Wednesday, June 6, 2007

# 6

Josie and Peter were friends until the sixth grade. Is it understandable that Josie decided not to hang out with Peter in favor of the popular crowd? Why or why not? How accurate and believable did you find the author’s depiction of high school peer pressure and the quest for popularity? Do you believe, as Picoult suggests, that even the popular kids are afraid that their own friends will turn on them?

Middle school and high school are cut-throat. They were when I was a kid, and I have to believe they are even more so now. Forget about classes, teachers, and tests...the friends you make and maintain are what actually matter the most throughout these years. For those souls that find themselves without friends it must be nearly impossible to survive day after day in those long halls.

Is it understandable that Josie chose popularity over Peter? Of course. In my opinion, Josie wasn't rejecting Peter, so much as she was choosing survival. Already in the 6th grade she understood that her school days would progress much easier if she chose those who had the upper hand rather than the lower. She knew that life would be difficult with a friend like Peter--that she would be teased, ridiculed, and mocked on a daily basis. And based on this knowledge, she chose to take the path that would seemingly lead to less pain. The path that led to friends, boyfriends, designer clothes, recognition, parties, and most importantly...approval. However, in the end, one might argue that she actually experienced even greater pain in her role as the popular girl. The popular girl with the abusive boyfriend. The popular girl who felt alienated from her mother. The popular girl who didn't know who she was.

From the stories I hear from my nieces and nephews, read in the news, and watch in movie depictions, Picoult's portrayal of high school life is right on target. I am amazed by the things I hear kids say and do these days. Movies like "Mean Girls," reports of hazing incidents, and interactions with students in the City within which I work, all reinforce the ideas of class and social standing that Picoult alludes to. For many, life is all about what you have and how you look, and status and ranking are based on your possessions and the manner in which you can display them. We've become so consumed with vanity and materialism, and it is beginning to define who we are.

It would seem that the popular kids would feel secure in their places, but most must live with the fear that the same people who they gossip with about others, may one day turn around and gossip about them. In the quest to stay at the top, these kids know that they're willing to do almost anything to retain their position. What could that possibly mean if they get in the way of someone else's climb, friend or not?

I find it interesting to talk about these "high-school" popularity issues, as I see them everyday in my job, my family, and even my church. How do we teach children to value people when this harmful environment is perpetuated in many areas of our lives? How do we break the cycle?

2 comments:

Jed and Anne said...

It is hard to teach children to value people when all we want is for our kids also to survive.

Lacy probably turned a blind eye to what was really going on with Peter because she didn't want to deal with what she would see in her little boy.

Originally, Lacy was trying to teach Peter to be himself, to have values, and yet he gets rejected.

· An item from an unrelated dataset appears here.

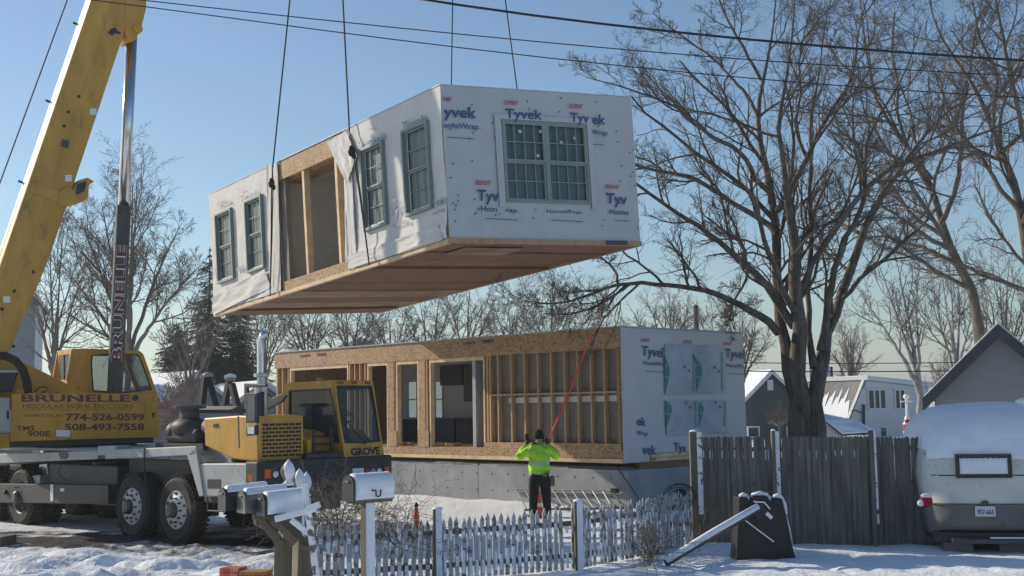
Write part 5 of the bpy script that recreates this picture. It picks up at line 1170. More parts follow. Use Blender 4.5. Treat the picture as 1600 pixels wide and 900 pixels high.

She had a chance to break this cycle, the teachers at all of Peter's schools had a chance to break the cycle, but they all remained paralysed to the real issue at hand.

What is the solution? I have no idea, but I can be sure that it will not be an easy thing to do.

simplicity said...

Isn't that the truth?

And a sad, harsh truth at that.

What kind of world are we teaching our kids to grow up in and why aren't we making it better for them in this way?